Lübnan'a gelince, tablo çok daha net, ülke ekonomik olarak dibe vurdu. Analistlerin çoğu, Hizbullah ile İsrail arasında önümüzdeki herhangi bir çatışmanın, öncelikle yalnızca İran'ın direktifleriyle gerçekleşeceği ve gerçekleşmesi halinde ise Lübnan'ın tanık olacağı yıkımın benzersiz olacağı (belki de yerle bir olan Ukrayna şehirleri hariç) konusunda hemfikir.

Küresel ekonomik düzeyde, dizginlenemeyen enflasyon ve durgunluk el ele gidiyor ve zengin- fakir çok sayıda ülkede görülüyor.

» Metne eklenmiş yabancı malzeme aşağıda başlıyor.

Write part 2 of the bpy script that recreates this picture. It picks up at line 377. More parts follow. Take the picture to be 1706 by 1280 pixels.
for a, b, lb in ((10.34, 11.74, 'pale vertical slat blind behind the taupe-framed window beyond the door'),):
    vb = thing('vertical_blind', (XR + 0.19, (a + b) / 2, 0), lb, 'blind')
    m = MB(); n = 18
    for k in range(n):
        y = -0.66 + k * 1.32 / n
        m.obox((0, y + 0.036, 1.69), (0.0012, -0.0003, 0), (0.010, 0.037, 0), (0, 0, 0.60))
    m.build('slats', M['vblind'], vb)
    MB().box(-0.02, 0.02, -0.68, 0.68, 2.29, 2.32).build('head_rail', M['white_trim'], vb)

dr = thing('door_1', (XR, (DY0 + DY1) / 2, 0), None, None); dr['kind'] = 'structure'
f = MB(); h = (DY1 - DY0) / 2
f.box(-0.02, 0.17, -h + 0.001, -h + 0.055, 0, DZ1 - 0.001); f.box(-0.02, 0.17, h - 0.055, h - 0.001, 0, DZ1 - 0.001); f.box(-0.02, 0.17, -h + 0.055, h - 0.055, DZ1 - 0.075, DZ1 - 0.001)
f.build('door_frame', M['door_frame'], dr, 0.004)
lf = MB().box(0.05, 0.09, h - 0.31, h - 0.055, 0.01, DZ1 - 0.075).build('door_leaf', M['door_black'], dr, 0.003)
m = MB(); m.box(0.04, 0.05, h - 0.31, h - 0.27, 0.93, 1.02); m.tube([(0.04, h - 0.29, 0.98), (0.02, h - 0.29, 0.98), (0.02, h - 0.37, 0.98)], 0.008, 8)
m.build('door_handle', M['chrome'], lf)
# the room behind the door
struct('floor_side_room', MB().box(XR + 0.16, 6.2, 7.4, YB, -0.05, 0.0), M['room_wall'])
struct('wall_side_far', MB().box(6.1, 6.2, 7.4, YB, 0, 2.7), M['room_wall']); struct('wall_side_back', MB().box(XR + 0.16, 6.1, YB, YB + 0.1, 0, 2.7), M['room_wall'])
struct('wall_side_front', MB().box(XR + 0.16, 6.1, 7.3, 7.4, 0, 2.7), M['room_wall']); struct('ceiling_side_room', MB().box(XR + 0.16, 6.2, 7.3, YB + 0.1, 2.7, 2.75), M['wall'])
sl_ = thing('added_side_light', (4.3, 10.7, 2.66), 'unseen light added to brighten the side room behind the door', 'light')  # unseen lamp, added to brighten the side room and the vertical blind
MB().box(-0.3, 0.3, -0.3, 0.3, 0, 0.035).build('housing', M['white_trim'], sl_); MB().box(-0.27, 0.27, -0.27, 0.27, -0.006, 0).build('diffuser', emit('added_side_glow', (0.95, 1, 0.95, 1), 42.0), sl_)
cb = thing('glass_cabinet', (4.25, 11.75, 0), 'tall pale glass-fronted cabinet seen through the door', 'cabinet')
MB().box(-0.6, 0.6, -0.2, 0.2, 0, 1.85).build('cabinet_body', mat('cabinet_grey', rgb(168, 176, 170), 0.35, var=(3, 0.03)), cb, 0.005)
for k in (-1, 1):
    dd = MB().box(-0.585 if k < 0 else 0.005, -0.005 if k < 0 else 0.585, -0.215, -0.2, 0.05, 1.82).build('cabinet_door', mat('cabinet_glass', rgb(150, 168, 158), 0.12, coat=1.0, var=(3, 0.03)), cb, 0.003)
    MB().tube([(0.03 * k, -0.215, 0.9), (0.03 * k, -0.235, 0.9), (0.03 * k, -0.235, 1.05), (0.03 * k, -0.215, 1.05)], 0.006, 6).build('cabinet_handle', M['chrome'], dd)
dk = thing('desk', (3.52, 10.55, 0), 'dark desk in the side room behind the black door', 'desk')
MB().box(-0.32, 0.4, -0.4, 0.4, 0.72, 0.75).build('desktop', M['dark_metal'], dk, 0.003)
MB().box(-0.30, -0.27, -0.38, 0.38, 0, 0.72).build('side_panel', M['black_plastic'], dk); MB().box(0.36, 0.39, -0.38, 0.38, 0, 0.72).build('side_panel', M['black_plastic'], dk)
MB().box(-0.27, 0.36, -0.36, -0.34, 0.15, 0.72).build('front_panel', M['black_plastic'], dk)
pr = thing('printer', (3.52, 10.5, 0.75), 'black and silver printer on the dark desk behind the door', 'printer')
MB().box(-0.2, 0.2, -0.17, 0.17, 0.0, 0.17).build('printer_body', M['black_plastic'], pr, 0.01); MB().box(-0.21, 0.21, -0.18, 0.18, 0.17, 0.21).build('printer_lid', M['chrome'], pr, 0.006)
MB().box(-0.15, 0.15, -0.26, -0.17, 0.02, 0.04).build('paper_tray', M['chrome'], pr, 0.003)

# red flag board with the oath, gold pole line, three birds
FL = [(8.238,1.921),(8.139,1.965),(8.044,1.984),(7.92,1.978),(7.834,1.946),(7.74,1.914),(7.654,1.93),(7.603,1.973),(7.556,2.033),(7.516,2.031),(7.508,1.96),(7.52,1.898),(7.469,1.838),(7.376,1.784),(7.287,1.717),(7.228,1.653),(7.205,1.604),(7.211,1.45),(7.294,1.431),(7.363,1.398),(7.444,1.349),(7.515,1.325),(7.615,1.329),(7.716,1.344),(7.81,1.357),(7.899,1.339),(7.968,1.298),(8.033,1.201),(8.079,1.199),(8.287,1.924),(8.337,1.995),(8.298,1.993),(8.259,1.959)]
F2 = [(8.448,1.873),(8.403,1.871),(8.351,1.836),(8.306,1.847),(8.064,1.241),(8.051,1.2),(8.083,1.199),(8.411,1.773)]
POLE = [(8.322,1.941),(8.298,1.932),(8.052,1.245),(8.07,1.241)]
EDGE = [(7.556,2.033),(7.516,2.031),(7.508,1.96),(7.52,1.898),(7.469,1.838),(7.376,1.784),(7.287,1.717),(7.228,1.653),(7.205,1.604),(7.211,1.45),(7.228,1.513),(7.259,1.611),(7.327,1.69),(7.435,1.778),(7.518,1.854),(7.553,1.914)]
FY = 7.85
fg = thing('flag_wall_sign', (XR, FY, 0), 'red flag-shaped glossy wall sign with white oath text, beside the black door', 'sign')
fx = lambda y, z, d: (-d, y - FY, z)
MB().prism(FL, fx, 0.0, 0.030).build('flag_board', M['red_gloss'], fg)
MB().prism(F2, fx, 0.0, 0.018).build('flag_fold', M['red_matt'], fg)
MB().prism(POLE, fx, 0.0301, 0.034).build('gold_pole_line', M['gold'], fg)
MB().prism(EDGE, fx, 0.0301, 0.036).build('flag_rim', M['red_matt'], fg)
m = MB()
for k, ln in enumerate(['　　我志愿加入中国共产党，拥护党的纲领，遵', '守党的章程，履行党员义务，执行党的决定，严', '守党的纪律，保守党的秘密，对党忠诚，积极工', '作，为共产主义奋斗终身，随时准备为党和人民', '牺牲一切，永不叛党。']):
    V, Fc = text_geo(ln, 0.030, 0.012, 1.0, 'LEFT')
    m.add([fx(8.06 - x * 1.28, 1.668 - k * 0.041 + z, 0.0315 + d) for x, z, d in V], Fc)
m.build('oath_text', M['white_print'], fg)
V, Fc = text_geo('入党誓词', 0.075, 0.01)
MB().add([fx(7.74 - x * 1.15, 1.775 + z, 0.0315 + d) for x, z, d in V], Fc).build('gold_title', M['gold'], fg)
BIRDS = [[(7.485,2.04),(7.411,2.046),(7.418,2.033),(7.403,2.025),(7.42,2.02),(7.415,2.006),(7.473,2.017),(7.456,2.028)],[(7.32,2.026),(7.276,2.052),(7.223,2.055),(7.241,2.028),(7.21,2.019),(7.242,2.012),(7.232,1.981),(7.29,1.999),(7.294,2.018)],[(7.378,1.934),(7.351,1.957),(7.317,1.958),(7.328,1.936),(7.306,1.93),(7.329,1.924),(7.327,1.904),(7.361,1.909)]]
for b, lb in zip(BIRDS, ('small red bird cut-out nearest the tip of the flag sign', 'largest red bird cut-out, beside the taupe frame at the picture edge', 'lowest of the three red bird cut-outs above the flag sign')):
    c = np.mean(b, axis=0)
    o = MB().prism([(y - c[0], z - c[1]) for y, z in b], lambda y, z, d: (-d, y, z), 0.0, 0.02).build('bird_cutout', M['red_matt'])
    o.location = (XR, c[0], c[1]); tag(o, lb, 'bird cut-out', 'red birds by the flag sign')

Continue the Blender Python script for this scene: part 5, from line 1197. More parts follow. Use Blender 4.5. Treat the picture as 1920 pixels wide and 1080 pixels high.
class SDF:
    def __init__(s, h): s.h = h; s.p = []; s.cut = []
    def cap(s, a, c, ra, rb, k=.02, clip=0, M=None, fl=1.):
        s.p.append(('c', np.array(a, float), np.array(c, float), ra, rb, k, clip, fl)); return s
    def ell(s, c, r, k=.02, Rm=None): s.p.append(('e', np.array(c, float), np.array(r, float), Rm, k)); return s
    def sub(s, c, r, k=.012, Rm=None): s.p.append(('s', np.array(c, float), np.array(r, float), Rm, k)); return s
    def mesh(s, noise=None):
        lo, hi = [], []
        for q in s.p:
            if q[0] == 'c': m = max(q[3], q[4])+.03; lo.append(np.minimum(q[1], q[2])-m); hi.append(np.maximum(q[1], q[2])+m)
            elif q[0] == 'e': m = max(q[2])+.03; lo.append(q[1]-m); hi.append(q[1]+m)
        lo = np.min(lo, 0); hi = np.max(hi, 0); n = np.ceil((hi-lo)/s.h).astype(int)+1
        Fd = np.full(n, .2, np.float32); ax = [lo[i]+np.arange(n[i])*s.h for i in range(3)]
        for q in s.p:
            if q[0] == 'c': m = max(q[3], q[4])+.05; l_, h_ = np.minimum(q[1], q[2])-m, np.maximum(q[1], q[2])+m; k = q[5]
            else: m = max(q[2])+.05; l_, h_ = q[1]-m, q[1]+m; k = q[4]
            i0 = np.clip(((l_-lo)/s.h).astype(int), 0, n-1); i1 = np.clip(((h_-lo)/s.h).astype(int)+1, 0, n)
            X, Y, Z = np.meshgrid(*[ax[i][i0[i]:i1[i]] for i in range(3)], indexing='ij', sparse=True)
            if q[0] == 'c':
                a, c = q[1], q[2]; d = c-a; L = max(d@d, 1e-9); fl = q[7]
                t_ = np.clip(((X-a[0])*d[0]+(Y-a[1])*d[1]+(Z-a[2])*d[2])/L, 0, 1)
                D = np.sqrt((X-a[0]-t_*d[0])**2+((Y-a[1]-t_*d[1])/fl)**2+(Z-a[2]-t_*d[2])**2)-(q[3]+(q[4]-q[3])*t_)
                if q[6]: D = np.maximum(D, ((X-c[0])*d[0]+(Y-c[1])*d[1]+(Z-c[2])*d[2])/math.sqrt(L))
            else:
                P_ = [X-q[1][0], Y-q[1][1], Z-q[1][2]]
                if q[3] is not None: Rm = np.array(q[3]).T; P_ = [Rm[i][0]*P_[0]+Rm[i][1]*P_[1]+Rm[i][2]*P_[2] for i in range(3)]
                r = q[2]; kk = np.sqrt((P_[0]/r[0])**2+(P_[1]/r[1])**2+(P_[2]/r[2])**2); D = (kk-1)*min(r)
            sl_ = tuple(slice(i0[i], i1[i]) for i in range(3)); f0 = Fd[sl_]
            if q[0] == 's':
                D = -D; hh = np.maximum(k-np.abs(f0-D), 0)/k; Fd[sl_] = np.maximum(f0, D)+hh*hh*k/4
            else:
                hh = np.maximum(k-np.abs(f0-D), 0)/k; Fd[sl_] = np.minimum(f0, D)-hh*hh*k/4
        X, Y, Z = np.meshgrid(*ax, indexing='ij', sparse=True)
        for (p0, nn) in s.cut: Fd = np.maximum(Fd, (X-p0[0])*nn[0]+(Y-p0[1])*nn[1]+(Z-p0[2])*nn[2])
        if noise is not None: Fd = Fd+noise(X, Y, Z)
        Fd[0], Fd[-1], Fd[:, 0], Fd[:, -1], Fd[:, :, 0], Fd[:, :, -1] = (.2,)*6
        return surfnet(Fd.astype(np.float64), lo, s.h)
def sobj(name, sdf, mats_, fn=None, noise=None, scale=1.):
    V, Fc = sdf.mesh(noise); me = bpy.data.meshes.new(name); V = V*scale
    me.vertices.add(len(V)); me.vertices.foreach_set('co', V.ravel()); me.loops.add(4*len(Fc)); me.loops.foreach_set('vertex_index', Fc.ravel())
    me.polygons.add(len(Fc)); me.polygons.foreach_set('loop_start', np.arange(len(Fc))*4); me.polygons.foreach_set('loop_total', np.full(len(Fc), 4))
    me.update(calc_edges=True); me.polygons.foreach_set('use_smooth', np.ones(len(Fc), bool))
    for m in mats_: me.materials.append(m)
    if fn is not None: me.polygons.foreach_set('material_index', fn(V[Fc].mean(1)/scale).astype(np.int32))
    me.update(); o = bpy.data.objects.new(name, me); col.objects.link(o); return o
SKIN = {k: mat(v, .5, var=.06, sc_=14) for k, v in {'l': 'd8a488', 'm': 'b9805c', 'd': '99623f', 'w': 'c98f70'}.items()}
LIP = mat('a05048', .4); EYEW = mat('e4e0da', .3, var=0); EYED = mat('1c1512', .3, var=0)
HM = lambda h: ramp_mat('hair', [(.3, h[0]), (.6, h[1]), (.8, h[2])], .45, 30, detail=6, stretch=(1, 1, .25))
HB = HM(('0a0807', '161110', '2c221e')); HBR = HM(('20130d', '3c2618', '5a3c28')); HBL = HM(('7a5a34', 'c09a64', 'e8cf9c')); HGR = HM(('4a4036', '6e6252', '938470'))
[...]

Dünyanın gıdaya ve doğal kaynaklara, özellikle de enerjiye ihtiyacı artıyor ve bu sonuncusu Arap bölgemizde bol miktarda bulunuyor.

Bu da, gizli veya açık uluslararası çatışma için kutuplaştırıcı bir alan oluşturuyor.
 


Büyük bir Batı ülkesinin (Fransa) Cumhurbaşkanı, yaptığı açıklamada açıkça, Fransız Savunma Bakanı ve Genelkurmay Başkanı'na "savaş ekonomisine" yönelme talimatı verdiğini söylüyor.

Bu, Rusya-Ukrayna savaşının Avrupa'ya olası yansımalarına ve ayrıca Ortadoğu'daki çatışmaların tetikleyeceği olası patlamalara karşı proaktif bir yöntem.

Ukrayna krizinin yanı sıra Ortadoğu'da, enerjileri tüketecek, kaynakları yok edecek ve bölge barışını tehlikeye sokacak içinden çıkılmaz bir kriz olduğu yönünde bir kanaatin oluştuğu açık.

Krizin temel nedeni, daha önce belirttiğimiz gibi, "İran'ın başkaldırısı"dır. Bu engel ortadan kaldırılmadan, ne dünyaya enerji akışı güvenli ne de bölgesel istikrar var olabilir.


Dolayısıyla, sahne siyasi, ekonomik, lojistik ve ülkelerin bu küresel krizler karşısında olası hizalanması açısından oldukça karmaşık.

Ne yazık ki, tarihten bu tür krizlerin ancak savaşlarla çözülebileceğini öğrendik!

Zira her bir taraf baskıyı artırarak daha fazla avantaj elde edebileceğine inanır ve böylece savaşa sürüklenir.

Son söz; barışı sevenler savaşa hazırlanmayı öğrenmeliler!

 

 

*Bu makalede yer alan fikirler yazara aittir ve Independent Türkçe'nin editöryal politikasını yansıtmayabilir.